Amok said:
I'm not sure if this is the best forum for this post, but here we go. This guy (who usually makes great videos) posted this on youtube.
http://www.youtube.com/watch?v=BGL22PTIOAM&feature=g-all-u
First of all, is it true (I'm not American)? Second, do you agree? Any comments are welcome :D
I personally think that some modern physics should be taught in high-school, but only to show students that physics didn't stop in time. I certainly do not think that a high-school physics curriculum should be centered around modern physics. I think modern physics is irrelevant (compared to classical physics) to most people who don't go into science and engineering (and even to a lot who do go into those domains). More importantly, I feel that one could only go so far into relativity or QM when talking to people who don't know what a gradient is. I'd rather have people learn the basics well than just learn a lot of trivia about lasers and how a gravitational field bends light. The guy makes a point about people like Carl Sagan. Fair enough, but I don't think Carl Sagan really taught physics (I'm a great admirer of the man, don't get all up in arms) as much as he talked about what wonders doing physics has enabled us to discover. This is great, it sparks interest for physics, but it doesn't really make people understand physics. If anything, people should learn more maths, and then learn physics more in-depth (without necerssarily going into modern developments).
I was exposed to modern physics in high school, so I'd have to disagree with a number of assertions made in the video. I'm not sure to what school district/system the narrator is referring, but requirements do vary considerably across the nation, and even within each state.

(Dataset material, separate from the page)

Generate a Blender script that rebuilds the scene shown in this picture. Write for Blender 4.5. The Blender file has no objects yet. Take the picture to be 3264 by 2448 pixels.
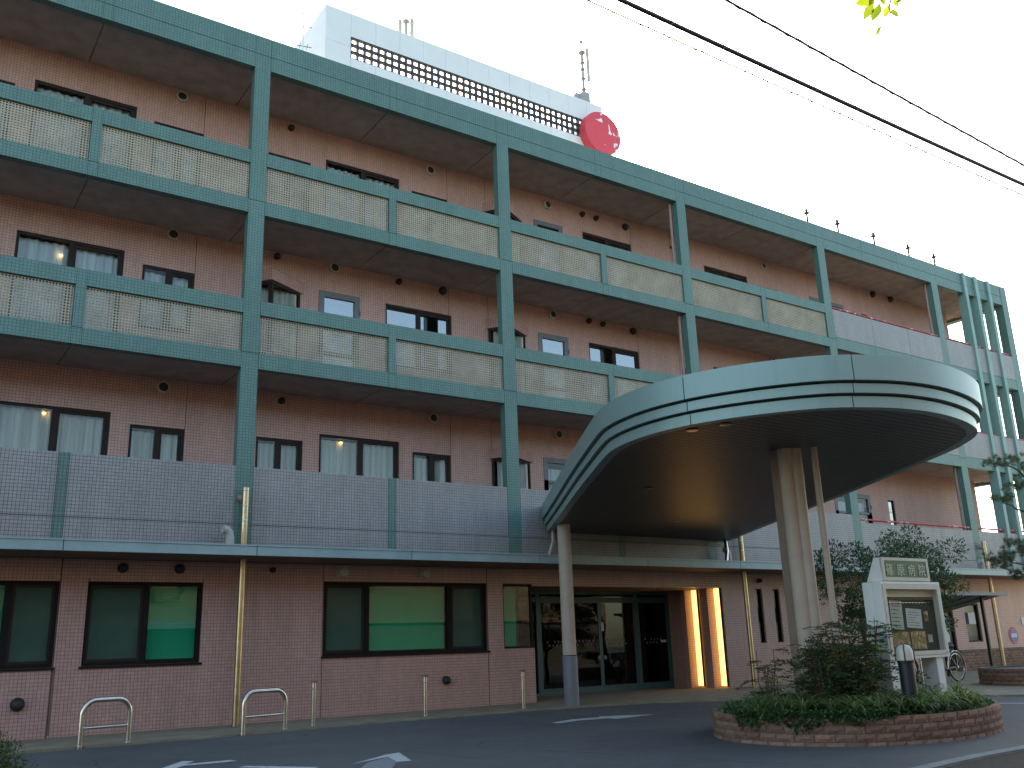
import bpy, math, random
import numpy as np
from mathutils import Vector, Matrix

SC = bpy.context.scene
COL = SC.collection
random.seed(7)
RNG = np.random.default_rng(11)
R = math.radians

# ------------------------------------------------------------------ camera
cam_d = bpy.data.cameras.new('camera')
cam_d.sensor_width = 36.0
cam_d.lens = 32.88
cam_d.clip_start = 0.05
cam_d.clip_end = 2000
cam = bpy.data.objects.new('camera', cam_d)
COL.objects.link(cam)
RT = Vector((0.82717337, -0.56101472, -0.03235267))
UP = Vector((-0.12660413, -0.24214172, 0.96194531))
FW = Vector((0.54749941, 0.79159956, 0.27131997))
m = Matrix.Identity(4)
for i in range(3):
    m[i][0] = RT[i]; m[i][1] = UP[i]; m[i][2] = -FW[i]
m[0][3], m[1][3], m[2][3] = 0, 0, 1.167
cam.matrix_world = m
SC.camera = cam

# ------------------------------------------------------------------ sky, sun, exposure
SUN_AZ, SUN_EL = 41.0, 31.0          # azimuth from +Y towards +X
w = bpy.data.worlds.new('World'); SC.world = w; w.use_nodes = True
nt = w.node_tree
sky = nt.nodes.new('ShaderNodeTexSky'); sky.sky_type = 'NISHITA'; sky.sun_disc = False
sky.sun_elevation = R(SUN_EL); sky.sun_rotation = R(SUN_AZ)
sky.air_density = 1.0; sky.dust_density = 1.6; sky.ozone_density = 1.0
bg = nt.nodes['Background']; bg.inputs[1].default_value = 0.15
nt.links.new(sky.outputs[0], bg.inputs[0])
sl = bpy.data.lights.new('sun', 'SUN'); sl.energy = 3.6; sl.angle = R(0.5); sl.color = (1.0, 0.9, 0.74)
so = bpy.data.objects.new('sun', sl); COL.objects.link(so)
sd = Vector((math.sin(R(SUN_AZ))*math.cos(R(SUN_EL)), math.cos(R(SUN_AZ))*math.cos(R(SUN_EL)), math.sin(R(SUN_EL))))
so.rotation_euler = sd.to_track_quat('Z', 'Y').to_euler(); so.location = (0, 40, 60)
SC.view_settings.view_transform = 'Standard'; SC.view_settings.look = 'None'
SC.view_settings.gamma = 1.0; SC.view_settings.use_curve_mapping = False
SC.view_settings.exposure = 1.85
SC.view_settings.use_white_balance = True; SC.view_settings.white_balance_temperature = 7300; SC.view_settings.white_balance_tint = 2
SC.render.engine = 'CYCLES'
SC.cycles.max_bounces = 6; SC.cycles.diffuse_bounces = 3; SC.cycles.glossy_bounces = 3
SC.cycles.transmission_bounces = 4; SC.cycles.transparent_max_bounces = 12
SC.cycles.caustics_reflective = False; SC.cycles.caustics_refractive = False
SC.cycles.use_denoising = True

# ------------------------------------------------------------------ materials
MATS = {}
def new_mat(name):
    mt = bpy.data.materials.new(name); mt.use_nodes = True
    return mt, mt.node_tree, mt.node_tree.nodes['Principled BSDF']
def N(nt, t, **kw):
    n = nt.nodes.new(t)
    for k, v in kw.items(): setattr(n, k, v)
    return n
def math_n(nt, op, a, b=None, clamp=False):
    n = N(nt, 'ShaderNodeMath', operation=op); n.use_clamp = clamp
    for i, x in enumerate((a, b)):
        if x is None: continue
        if isinstance(x, (int, float)): n.inputs[i].default_value = x
        else: nt.links.new(x, n.inputs[i])
    return n.outputs[0]
def mixc(nt, f, a, b, mode='MIX'):
    n = N(nt, 'ShaderNodeMix', data_type='RGBA', blend_type=mode)
    for sock, x in ((n.inputs[0], f), (n.inputs[6], a), (n.inputs[7], b)):
        if isinstance(x, (int, float)): sock.default_value = x
        elif isinstance(x, tuple): sock.default_value = x if len(x) == 4 else (*x, 1)
        else: nt.links.new(x, sock)
    return n.outputs[2]
def noise(nt, scale, detail=4, rough=0.6, vec=None):
    n = N(nt, 'ShaderNodeTexNoise'); n.inputs['Scale'].default_value = scale
    n.inputs['Detail'].default_value = detail; n.inputs['Roughness'].default_value = rough
    if vec is None:
        g = N(nt, 'ShaderNodeNewGeometry'); vec = g.outputs['Position']
    nt.links.new(vec, n.inputs['Vector'])
    return n.outputs['Fac']
def ramp(nt, f, lo, hi, a=0.0, b=1.0):
    n = N(nt, 'ShaderNodeMapRange'); n.inputs[1].default_value = lo; n.inputs[2].default_value = hi
    n.inputs[3].default_value = a; n.inputs[4].default_value = b
    nt.links.new(f, n.inputs[0]); return n.outputs[0]
def bump(nt, bs, h, strength=0.3, dist=0.01):
    b = N(nt, 'ShaderNodeBump'); b.inputs['Strength'].default_value = strength; b.inputs['Distance'].default_value = dist
    nt.links.new(h, b.inputs['Height']); nt.links.new(b.outputs[0], bs.inputs['Normal'])

def plain(name, col, rough=0.6, metal=0.0, var=0.12, scale=6.0, spec=0.5, grain=0.0, grain_scale=80, transl=0.0):
    """solid colour with soft mottling and optional fine relief"""
    mt, nt, bs = new_mat(name)
    f = noise(nt, scale)
    c = mixc(nt, ramp(nt, f, 0.3, 0.7), tuple(x*(1-var) for x in col), tuple(min(1, x*(1+var)) for x in col))
    nt.links.new(c, bs.inputs['Base Color'])
    bs.inputs['Roughness'].default_value = rough; bs.inputs['Metallic'].default_value = metal
    bs.inputs['Specular IOR Level'].default_value = spec
    if grain: bump(nt, bs, noise(nt, grain_scale, 3), grain, 0.004)
    MATS[name] = mt; return mt

PITCH = 0.0585
def facade_uv(nt):
    g = N(nt, 'ShaderNodeNewGeometry')
    s = N(nt, 'ShaderNodeSeparateXYZ'); nt.links.new(g.outputs['Position'], s.inputs[0])
    n = N(nt, 'ShaderNodeSeparateXYZ'); nt.links.new(g.outputs['True Normal'], n.inputs[0])
    nx = math_n(nt, 'GREATER_THAN', math_n(nt, 'ABSOLUTE', n.outputs[0]), 0.7)
    nz = math_n(nt, 'GREATER_THAN', math_n(nt, 'ABSOLUTE', n.outputs[2]), 0.7)
    def sel(f, a, b):
        m_ = N(nt, 'ShaderNodeMix', data_type='FLOAT'); nt.links.new(f, m_.inputs[0]); nt.links.new(a, m_.inputs[2]); nt.links.new(b, m_.inputs[3]); return m_.outputs[0]
    return sel(nx, s.outputs[0], s.outputs[1]), sel(nz, s.outputs[2], s.outputs[1]), g
def tile_mat(name, col, grout, var=0.06, joint=0.0062, rough=0.38, painted_joint=True, hue=0.02):
    mt, nt, bs = new_mat(name)
    u, v, g = facade_uv(nt)
    uu = math_n(nt, 'DIVIDE', u, PITCH); vv = math_n(nt, 'DIVIDE', v, PITCH)
    cu = math_n(nt, 'FLOOR', uu); cv = math_n(nt, 'FLOOR', vv)
    cid = N(nt, 'ShaderNodeCombineXYZ'); nt.links.new(cu, cid.inputs[0]); nt.links.new(cv, cid.inputs[1])
    wn = N(nt, 'ShaderNodeTexWhiteNoise', noise_dimensions='2D'); nt.links.new(cid.outputs[0], wn.inputs['Vector'])
    hi = (min(1, col[0]*(1+var+hue)), min(1, col[1]*(1+var)), min(1, col[2]*(1+var-hue)))
    lo = (col[0]*(1-var-hue), col[1]*(1-var), col[2]*(1-var+hue))
    c = mixc(nt, wn.outputs['Value'], lo, hi)
    # rain streaks and soiling: long vertical stretched noise
    mp = N(nt, 'ShaderNodeMapping'); mp.inputs['Scale'].default_value = (2.2, 2.2, 0.35); nt.links.new(g.outputs['Position'], mp.inputs[0])
    st = ramp(nt, noise(nt, 1.6, 5, 0.65, mp.outputs[0]), 0.35, 0.75, 1.05, 0.84)
    big = ramp(nt, noise(nt, 0.35, 3), 0.3, 0.7, 0.94, 1.06)
    c = mixc(nt, 1.0, c, math_n(nt, 'MULTIPLY', st, big), 'MULTIPLY')
    if painted_joint:
        fu = math_n(nt, 'FRACT', uu); fv = math_n(nt, 'FRACT', vv)
        def edge(f):
            d = math_n(nt, 'MINIMUM', f, math_n(nt, 'SUBTRACT', 1.0, f))
            return ramp(nt, d, joint/PITCH*0.38, joint/PITCH*0.62, 1, 0)
        j = math_n(nt, 'MAXIMUM', edge(fu), edge(fv))
        c = mixc(nt, j, c, grout)
        nt.links.new(ramp(nt, j, 0, 1, rough, 0.9), bs.inputs['Roughness'])
        inv = math_n(nt, 'SUBTRACT', 1.0, j)
        tilt = math_n(nt, 'MULTIPLY', wn.outputs['Value'], 0.25)
        bump(nt, bs, math_n(nt, 'ADD', inv, tilt), 0.5, 0.003)
    else:
        bs.inputs['Roughness'].default_value = rough
        bump(nt, bs, noise(nt, 40, 2), 0.12, 0.004)
    nt.links.new(c, bs.inputs['Base Color'])
    MATS[name] = mt; return mt

PINK = (0.53, 0.312, 0.278); PINKG = (0.18, 0.112, 0.102)
GREEN = (0.105, 0.205, 0.18); GREENG = (0.04, 0.085, 0.08)
GREY = (0.30, 0.285, 0.285); GREYG = (0.085, 0.09, 0.10)
tile_mat('pink_tile', PINK, PINKG); tile_mat('green_tile', GREEN, GREENG); tile_mat('grey_tile', GREY, GREYG)
tile_mat('pink_tile_face', PINK, PINKG, painted_joint=False); tile_mat('grey_tile_face', GREY, GREYG, painted_joint=False)
tile_mat('green_tile_face', GREEN, GREENG, painted_joint=False)
plain('pink_grout', PINKG, 0.9); plain('grey_grout', GREYG, 0.9); plain('green_grout', GREENG, 0.9)
plain('joint_dark', (0.02, 0.018, 0.018), 0.9)
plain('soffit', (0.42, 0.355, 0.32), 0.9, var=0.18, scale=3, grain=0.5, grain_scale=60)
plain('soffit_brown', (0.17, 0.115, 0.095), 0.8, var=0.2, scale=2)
plain('brown_frame', (0.026, 0.015, 0.015), 0.6, var=0.1, spec=0.25)
plain('black_frame', (0.008, 0.006, 0.006), 0.6, spec=0.2)
plain('grey_frame', (0.13, 0.135, 0.16), 0.4)
plain('teal_frame', (0.05, 0.115, 0.12), 0.4)
plain('lattice', (0.36, 0.31, 0.235), 0.6, var=0.15, scale=3)
plain('white_panel', (0.80, 0.80, 0.79), 0.45, var=0.03, scale=1.5)
plain('dark_grille', (0.03, 0.032, 0.045), 0.5)
plain('fin_paint', (0.20, 0.34, 0.31), 0.5, var=0.1, scale=2)
plain('red_rail', (0.42, 0.02, 0.035), 0.35, var=0.2, scale=20)
plain('fascia', (0.27, 0.355, 0.365), 0.4, var=0.1, scale=3)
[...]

At my high school, I was able to take two years of chemistry (grades 11 and 12), in which we studied the structure of the atom and molecules, among many topics. I took physics and calculus in my senior (last) year. We did some basic review of SR and had some exposure to QM in physics. However, what I did notice was a disconnect between the math program and the physics class. I would have preferred a more integrated program in math and science. The physics teacher at the high school during the two years before I took physics was an alumni of the school and a PhD physicist from Caltech. Unfortunately, he left for a research job in industry the summer before my senior year.
During a my summers in junior high (grades 7-9) and high school (grades 10-12), I would take a 6 week program of 3 courses in various subjects at a local university. The classes I enjoyed the most were math and science. Between 10 and 11th grade, I took a class in physics in which we learned both theory and application/experiment. The class was taught by the same Caltech PhD physicist who was teaching at the high school I attended in grade 11 and 12.
During the summer between grades 11 and 12, I took an 8 week course in electrical and nuclear engineering at Colorado School of Mines. The electrical engineering was pretty standard first year university material, but the nuclear engineering was a blend of engineering and modern physics topics to which one might be exposed during the first two years of university. We also received a short course in differential and integral calculus. I was one of 40 students in that one program, which was part of a national program for thousands of students. Another PF mentor did the same program but at an earlier time. One of the students in the program as CSM was Andrew Lange, who went on to make significant contributions to observational cosmology (CMB), and who became chair of the Division of Physics, Mathematics and Astronomy at Caltech.
My first memory of nuclear energy is from second grade when I read an article on the hydrogen bomb. It was quite an impression upon me. In fifth grade, I studied topics in mathematics, chemistry and physics, and I began to explore the periodic table, and topics in nuclear physics (proton, neutron, electron and subatomic particles) and astrophysics (stars, planets, galaxies, . . .). In grade 6, my science project was the design of a nuclear powered aircraft based on adapting a submarine reactor to an aircraft geometry. My interest in nuclear and astrophysics, and nuclear energy, has continued undiminished.
However, the vast majority of students do not learn much with respect to modern physics, which is very unfortunate in my opinion. I think it important to establish an integrated approach to math and science as early as possible, even to the first years of school. That's when students can be exposed to basic or everyday phenomena, e.g., such as rocks and minerals, structures/statics, perhaps some dynamics/motion, heat, optical phenomena, etc.
My parents actively encouraged my education through interaction and buying various books on math and science. In elementary school, I had access to a library of 'How and Why Wonder Books' (
http://en.wikipedia.org/wiki/How_and_Why_Wonder_Books). I very much enjoyed reading those books, and in some cases, doing experiments found in some books on physics topics like Science Experiments, Light and Color, Magnets and Magnetism, or simply devising my own experiments based on what I read.
The education system in the US (and I imagine other countries as well) certainly needs improving, as does the teaching of math and science. Beyond the schools, parents play the most critical role in the education of their children, and often a child's education is limited by the education/knowledge of the parents.
I cerrtainly agree about the awesomeness of mathematics and physics!